— START DATA BLOCK —

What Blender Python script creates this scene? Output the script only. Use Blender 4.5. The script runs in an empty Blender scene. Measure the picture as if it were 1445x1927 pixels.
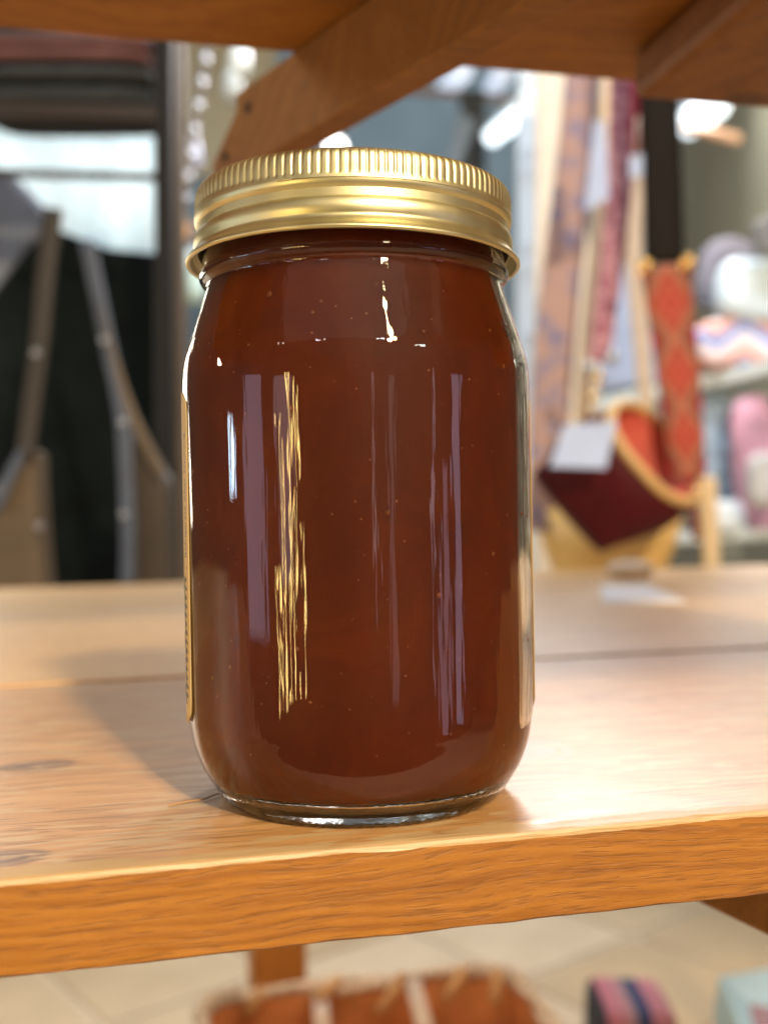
import bpy, bmesh, math, random
from mathutils import Vector, Matrix, noise

random.seed(7)
S = bpy.context.scene
COL = S.collection
PI = math.pi

# ------------------------------------------------------------------ camera
F = 2000.0                     # focal length in pixels of the 1445 x 1927 photograph
CX, CY, ROLL = 722.5, 970.0, 0.0172
H = 0.0611                     # camera height above the shelf top (z = 0)
cam_data = bpy.data.cameras.new('camera')
cam = bpy.data.objects.new('camera', cam_data)
COL.objects.link(cam)
rc, rs = math.cos(ROLL), math.sin(ROLL)
m = Matrix(((rc, rs, 0, 0), (0, 0, -1, 0), (-rs, rc, 0, H), (0, 0, 0, 1)))
cam.matrix_world = m
cam_data.sensor_fit = 'VERTICAL'
cam_data.sensor_height = 36.0
cam_data.sensor_width = 27.0
cam_data.lens = 36.0 * F / 1927.0
cam_data.shift_y = (CY - 963.5) / 1927.0
cam_data.clip_start = 0.01
cam_data.clip_end = 100
cam_data.dof.use_dof = True
cam_data.dof.focus_distance = 0.212
cam_data.dof.aperture_fstop = 9.8
S.camera = cam

# ------------------------------------------------------------------ world, lamps, exposure
W = bpy.data.worlds.new('World')
S.world = W
W.use_nodes = True
bg = W.node_tree.nodes['Background']
bg.inputs[0].default_value = (0.50, 0.37, 0.24, 1)
bg.inputs[1].default_value = 0.24
S.view_settings.view_transform = 'Standard'
S.view_settings.look = 'None'
S.view_settings.exposure = 0
S.view_settings.gamma = 1
S.cycles.use_denoising = True
S.cycles.max_bounces = 16
S.cycles.transmission_bounces = 12
S.cycles.transparent_max_bounces = 8
S.cycles.sample_clamp_indirect = 6.0
S.cycles.blur_glossy = 0.4
S.cycles.caustics_reflective = True
S.cycles.caustics_refractive = True

JAR = Vector((-0.0057, 0.237, 0.0))

def area(name, loc, target, sx, sy, power, color, spread=None):
    d = bpy.data.lights.new(name, 'AREA')
    d.shape = 'RECTANGLE'
    d.size, d.size_y = sx, sy
    d.energy = power
    d.color = color
    if spread:
        d.spread = math.radians(spread)
    o = bpy.data.objects.new(name, d)
    COL.objects.link(o)
    o.location = loc
    dirv = Vector(target) - Vector(loc)
    o.rotation_euler = dirv.to_track_quat('-Z', 'Y').to_euler()
    return o

def polar(az, el, dist, z0=0.07):
    """a point seen from the jar; az = degrees right of the direction back to the camera"""
    a, e = math.radians(az), math.radians(el)
    return JAR + Vector((math.sin(a) * math.cos(e) * dist, -math.cos(a) * math.cos(e) * dist, z0 + math.sin(e) * dist))

JT = JAR + Vector((0, 0, 0.07))
area('key_lamp', polar(27, 38, 1.5), JT, 0.045, 0.46, 10, (1.0, 0.74, 0.40))
area('shop_front_lamp', polar(24, 29, 2.4), JT, 0.12, 0.10, 85, (1.0, 0.80, 0.56))
for az, el, wd, ht, pw in ((-33.5, -7, .012, .20, .36), (-37.5, -2, .014, .40, .66), (-41.5, -1, .015, .44, .80), (-46, -4, .013, .36, .52), (-50, -9, .011, .18, .32)):
    area('gold_streak_strip', polar(az, el, 1.1), JT, wd, ht, pw, (1.0, 0.68, 0.22))  # unseen light strips, added to draw the gold streak in the glass
area('side_window', polar(-82, 3, 1.6), JT, 0.06, 0.13, 0.8, (0.62, 0.85, 1.0))
area('side_window', polar(-86, 3, 1.6), JT, 0.06, 0.13, 0.8, (0.62, 0.85, 1.0))
area('label_fill', polar(-96, 18, 1.3), JT, 0.10, 0.16, 5.0, (1.0, 0.86, 0.62))  # added fill light, out of view, brightens the label edge
area('left_band_panel', polar(-66, 1, 1.8), JT, 0.40, 0.55, 1.3, (0.72, 0.70, 0.95))  # unseen light panels, added for the mauve reflections on the jar's left
area('left_band_panel', polar(-44, 2, 1.9), JT, 0.30, 0.45, 0.7, (0.80, 0.70, 0.80))
area('right_band_panel', polar(66, -3, 1.7), JT, 0.16, 0.7, 0.75, (0.74, 0.70, 0.98))  # more added light panels, for the mauve bands on the jar's right
area('right_band_panel', polar(56, -8, 1.7), JT, 0.14, 0.6, 0.45, (0.80, 0.66, 0.86))
area('right_band_panel', polar(50, 0, 1.7), JT, 0.03, 0.7, 0.2, (0.80, 0.70, 0.80))
area('right_band_panel', polar(22, -2, 1.7), JT, 0.12, 0.6, 0.22, (0.85, 0.70, 0.70))
area('right_band_panel', polar(12, 1, 1.7), JT, 0.02, 0.5, 0.10, (0.85, 0.70, 0.70))
area('front_ceiling', polar(-8, 52, 2.6), JT, 3.4, 1.8, 6, (1.0, 0.84, 0.74))
area('aisle_ceiling', (0.50, 1.15, 1.75), (0.45, 2.1, 0.1), 1.6, 0.5, 20, (0.88, 0.94, 1.0), 110)
area('far_wall_fill', (0.3, 4.4, 2.7), (0.3, 6.4, 1.0), 2.5, 0.4, 24, (0.80, 0.92, 1.0))  # added fill that lifts the grey-blue back wall
area('back_spot', (0.48, 2.4, 1.36), (0.02, 0.25, 0.0), 0.42, 0.15, 30, (1.0, 0.95, 0.94))
area('back_ceiling', (0.95, 2.5, 1.45), (0.15, 0.4, 0.0), 1.5, 0.5, 16, (1.0, 0.95, 0.90))
area('back_window', (-0.9, 2.9, 1.35), (-0.2, 0.7, 0.0), 1.2, 0.4, 6, (0.70, 0.88, 1.0))
area('basket_fill', (0.08, 0.72, -0.04), (0.08, 0.76, -0.74), 0.5, 0.12, 1.0, (1.0, 0.84, 0.62))  # invented fill hidden under the boards, brightens basket and floor
area('floor_fill', (-0.9, 1.6, 0.25), (0.0, 1.6, -0.74), 0.6, 0.6, 9, (1.0, 0.88, 0.70))  # added unseen light for the floor below the shelf
for az, el, pw in ((-21, 30, 0.5), (18, 31, 0.5), (-48, 27, 0.4), (44, 24, 0.4)):
    area('ceiling_spot', polar(az, el, 2.0), JT, 0.05, 0.05, pw, (0.95, 0.95, 1.0))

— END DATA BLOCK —

THE TASK
Would you reproduce the lines above, from the very first through the line containing "S.cycles.caustics_refractive = True", exactly and without the pictures?

TASK ANSWER
What Blender Python script creates this scene? Output the script only. Use Blender 4.5. The script runs in an empty Blender scene. Measure the picture as if it were 1445x1927 pixels.
import bpy, bmesh, math, random
from mathutils import Vector, Matrix, noise

random.seed(7)
S = bpy.context.scene
COL = S.collection
PI = math.pi

# ------------------------------------------------------------------ camera
F = 2000.0                     # focal length in pixels of the 1445 x 1927 photograph
CX, CY, ROLL = 722.5, 970.0, 0.0172
H = 0.0611                     # camera height above the shelf top (z = 0)
cam_data = bpy.data.cameras.new('camera')
cam = bpy.data.objects.new('camera', cam_data)
COL.objects.link(cam)
rc, rs = math.cos(ROLL), math.sin(ROLL)
m = Matrix(((rc, rs, 0, 0), (0, 0, -1, 0), (-rs, rc, 0, H), (0, 0, 0, 1)))
cam.matrix_world = m
cam_data.sensor_fit = 'VERTICAL'
cam_data.sensor_height = 36.0
cam_data.sensor_width = 27.0
cam_data.lens = 36.0 * F / 1927.0
cam_data.shift_y = (CY - 963.5) / 1927.0
cam_data.clip_start = 0.01
cam_data.clip_end = 100
cam_data.dof.use_dof = True
cam_data.dof.focus_distance = 0.212
cam_data.dof.aperture_fstop = 9.8
S.camera = cam

# ------------------------------------------------------------------ world, lamps, exposure
W = bpy.data.worlds.new('World')
S.world = W
W.use_nodes = True
bg = W.node_tree.nodes['Background']
bg.inputs[0].default_value = (0.50, 0.37, 0.24, 1)
bg.inputs[1].default_value = 0.24
S.view_settings.view_transform = 'Standard'
S.view_settings.look = 'None'
S.view_settings.exposure = 0
S.view_settings.gamma = 1
S.cycles.use_denoising = True
S.cycles.max_bounces = 16
S.cycles.transmission_bounces = 12
S.cycles.transparent_max_bounces = 8
S.cycles.sample_clamp_indirect = 6.0
S.cycles.blur_glossy = 0.4
S.cycles.caustics_reflective = True
S.cycles.caustics_refractive = True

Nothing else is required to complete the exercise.